Talk about your lucky strikes. Gary Puckett & the Union Gap were playing in a bowling alley in 1966 and by this day in 1968 were releasing their first album, Woman, Woman. It was a good break for Jerry Fuller as well. Fuller had been in a band briefly with Glen Campbell and the future Seals & Crofts, and had written the Ricky Nelson song “Travelin’ Man’ but was looking to make a career as an A&R man and producer with Columbia Records. Puckett was his first “discovery.”
In the time between the bowling alley and the LP, Puckett and his band had become regulars on the West coast tour scene and had adopted their trademark look of Civil War (Union side) costumes, perhaps for those who found Paul Revere and the Raiders Revolutionary War costumes too old-fashioned!
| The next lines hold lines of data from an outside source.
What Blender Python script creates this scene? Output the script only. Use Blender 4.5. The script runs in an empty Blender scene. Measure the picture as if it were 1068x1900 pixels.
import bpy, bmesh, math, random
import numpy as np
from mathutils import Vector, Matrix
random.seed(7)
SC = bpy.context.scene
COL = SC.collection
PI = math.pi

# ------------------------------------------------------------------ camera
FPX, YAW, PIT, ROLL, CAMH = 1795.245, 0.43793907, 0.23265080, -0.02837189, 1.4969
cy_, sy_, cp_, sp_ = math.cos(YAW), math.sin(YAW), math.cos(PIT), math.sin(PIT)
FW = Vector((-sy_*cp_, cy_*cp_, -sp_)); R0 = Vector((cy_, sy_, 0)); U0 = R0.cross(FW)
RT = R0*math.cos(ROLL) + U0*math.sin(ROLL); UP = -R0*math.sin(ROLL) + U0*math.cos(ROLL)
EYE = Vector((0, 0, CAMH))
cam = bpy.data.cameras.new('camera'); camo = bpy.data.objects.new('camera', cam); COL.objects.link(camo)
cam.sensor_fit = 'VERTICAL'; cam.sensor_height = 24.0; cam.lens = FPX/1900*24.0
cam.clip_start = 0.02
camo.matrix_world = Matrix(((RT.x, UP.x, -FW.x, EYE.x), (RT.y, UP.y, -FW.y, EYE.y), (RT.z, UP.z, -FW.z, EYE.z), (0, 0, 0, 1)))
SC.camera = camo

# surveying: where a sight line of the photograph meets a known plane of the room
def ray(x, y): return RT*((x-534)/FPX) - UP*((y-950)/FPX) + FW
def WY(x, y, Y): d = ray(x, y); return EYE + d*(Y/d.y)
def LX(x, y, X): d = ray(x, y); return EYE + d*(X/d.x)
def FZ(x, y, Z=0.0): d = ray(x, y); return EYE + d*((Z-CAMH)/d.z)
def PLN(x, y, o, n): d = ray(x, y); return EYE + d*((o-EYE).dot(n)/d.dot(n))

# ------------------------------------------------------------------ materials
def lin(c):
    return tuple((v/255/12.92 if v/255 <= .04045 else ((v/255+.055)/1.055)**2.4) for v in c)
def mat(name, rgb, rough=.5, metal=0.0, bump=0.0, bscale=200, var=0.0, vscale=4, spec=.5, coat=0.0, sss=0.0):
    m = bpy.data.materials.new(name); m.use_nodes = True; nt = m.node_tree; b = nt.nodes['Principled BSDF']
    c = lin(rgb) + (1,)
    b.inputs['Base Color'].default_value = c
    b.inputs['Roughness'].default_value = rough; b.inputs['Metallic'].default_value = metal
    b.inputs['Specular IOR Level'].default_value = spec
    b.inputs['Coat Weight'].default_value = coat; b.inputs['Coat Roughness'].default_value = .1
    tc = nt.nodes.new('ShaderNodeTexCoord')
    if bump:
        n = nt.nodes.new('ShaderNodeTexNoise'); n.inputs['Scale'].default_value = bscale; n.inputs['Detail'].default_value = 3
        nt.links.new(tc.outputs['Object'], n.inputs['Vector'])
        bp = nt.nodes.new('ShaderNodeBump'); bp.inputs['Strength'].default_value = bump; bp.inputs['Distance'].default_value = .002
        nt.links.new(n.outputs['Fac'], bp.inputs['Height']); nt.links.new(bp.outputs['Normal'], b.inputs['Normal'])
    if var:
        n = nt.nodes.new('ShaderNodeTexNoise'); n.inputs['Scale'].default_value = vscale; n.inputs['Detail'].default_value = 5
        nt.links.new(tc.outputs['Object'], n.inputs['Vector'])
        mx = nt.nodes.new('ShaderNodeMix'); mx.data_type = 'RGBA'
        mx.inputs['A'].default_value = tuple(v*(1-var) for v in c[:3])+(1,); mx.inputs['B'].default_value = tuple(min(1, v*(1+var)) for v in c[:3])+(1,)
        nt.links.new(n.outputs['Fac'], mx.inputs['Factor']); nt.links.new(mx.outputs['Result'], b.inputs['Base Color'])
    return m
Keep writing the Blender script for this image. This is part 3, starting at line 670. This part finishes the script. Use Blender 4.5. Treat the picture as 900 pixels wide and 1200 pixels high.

The Union Gap was a quartet behind Puckett, and an unusual one for rock since it featured two on saxophone. Puckett himself played guitar and was the distinctive, serious tenor voice that distinguished them. He also was something of a songwriter, but Fuller, producing the record, kept him to just one song on it (“Believe Me”), while Canadian bassist Kerry Chater wrote two. But Fuller knew the path to success for them would be cover songs, or at least those written by others, and Woman, Woman included songs written by Sono Bono, Neil Diamond (“Kentucky Woman”), Jimmy Webb (“By the Time I Get To Phoenix”) and notably, the title track which was written by Jim Glaser and Jimmy Payne. The song in which Puckett asked his girlfriend “have you got cheating on your mind?” with what allmusic would describe as his characteristic “almost other-wordly…earnestness and melodrama” became the first in a short but significant string of hits for Puckett.
Allmusic rated the album 3-stars, thinking Puckett “a great interpreter” of songs and complimenting Fuller’s “slick production” as well as the record’s “wonderful contrasts”. The album did moderately well for a debut in the heyday of the Beatles and Monkees, reaching #22 in the U.S. But “Woman, Woman”, the single was a clear-cut hit, reaching #4, as well as #6 in Australia and being a #1 hit in Canada. Oddly, it didn’t do well in the UK, but some of his future hits like the follow-up “Young Girl”, did their best there. So popular were they, briefly at least, in Britain that they got to perform for then Prince Charles (the current king.) They also played at the White House.
Soon however, their star was on the wane and they were tiring of following Fuller’s advice, so the band broke up. Puckett went solo, but never quite had the same level of success, while Chater moved to Nashville and became a reasonably successful country music songwriter.
But should you want a bit of musical nostalgia and even older clothing, Puckett, now 80, has reformed a Union Gap band and are playing three upcoming shows in Texas later this month.